You previously said Gen Z is your priority. Why is that, and what are you doing to win that segment?
“Gen Z isn’t just a demographic; they’re the distribution engine. If they adopt you, they don’t just subscribe; they influence household viewing, they drive word of mouth, and they set what’s “default” over the next decade.
“They’re also streaming-native, so the product expectations are higher: fast onboarding, mobile-first, frictionless discovery, and content that feels current. We’re building for that behavior—shorter formats where it makes sense, stronger discovery, and experiences that feel like they belong on a phone, not something copied from traditional TV.”
What feedback have you received from your partnered sports properties about broadcast coverage?
“The most common feedback is that we’re dependable.
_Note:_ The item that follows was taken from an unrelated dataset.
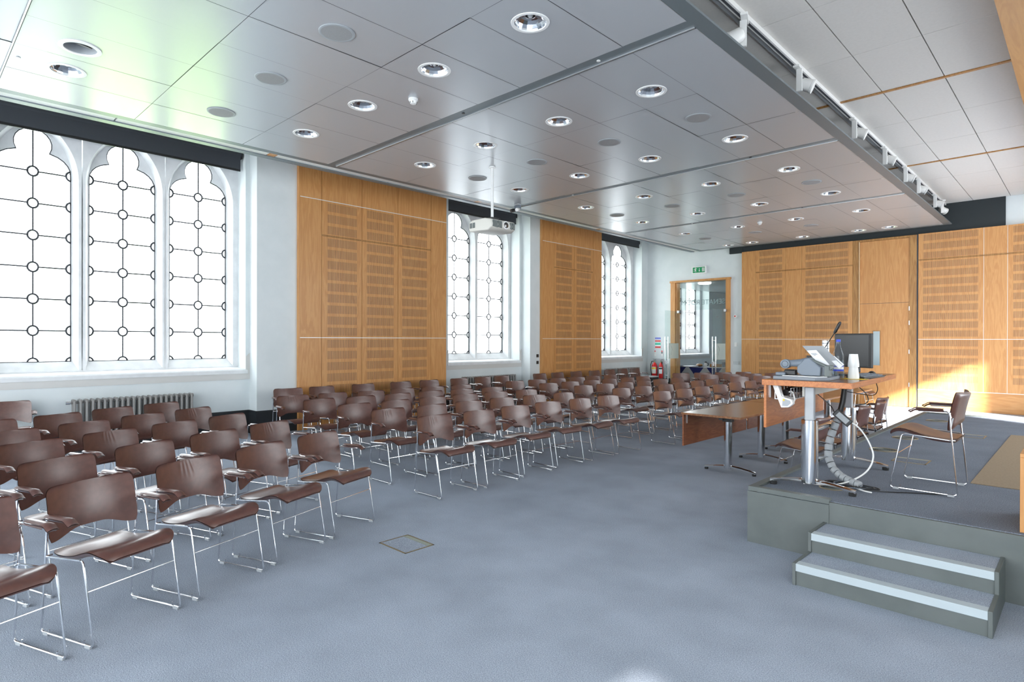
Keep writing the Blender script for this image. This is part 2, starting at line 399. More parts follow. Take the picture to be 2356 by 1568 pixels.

Partners care about two things: ‘Will the stream be stable?’ and ‘Will you deliver professionally on matchday?’ and that’s where we’ve built trust.
“We’ve had positive feedback on quality and responsiveness, and we’ve avoided the kind of recurring issues that normally create friction, missed windows, inconsistent coverage, or poor communication. We’ve still got an internal bar that keeps rising, but overall partners are happy because we operate like a serious broadcast partner, not just a platform.”
Looking forward, what rights and industries are you targeting in 2026?
“2026 is about widening the funnel and increasing depth. More categories, more reasons to open Begin every day, not just on matchdays.
“We’re actively building around micro-content, tennis, motorsports, and expanding football further. In parallel, we’re leaning into local entertainment—acquiring and co-producing formats that work well in Pakistan like reality shows, web series, and event-based programming.
“And a big piece of the strategy is independent creators. There’s a lot of quality local work that doesn’t have real monetization or distribution. If we can give indie creators a legitimate route to earn and grow, it becomes a win for creators, users, and the platform.”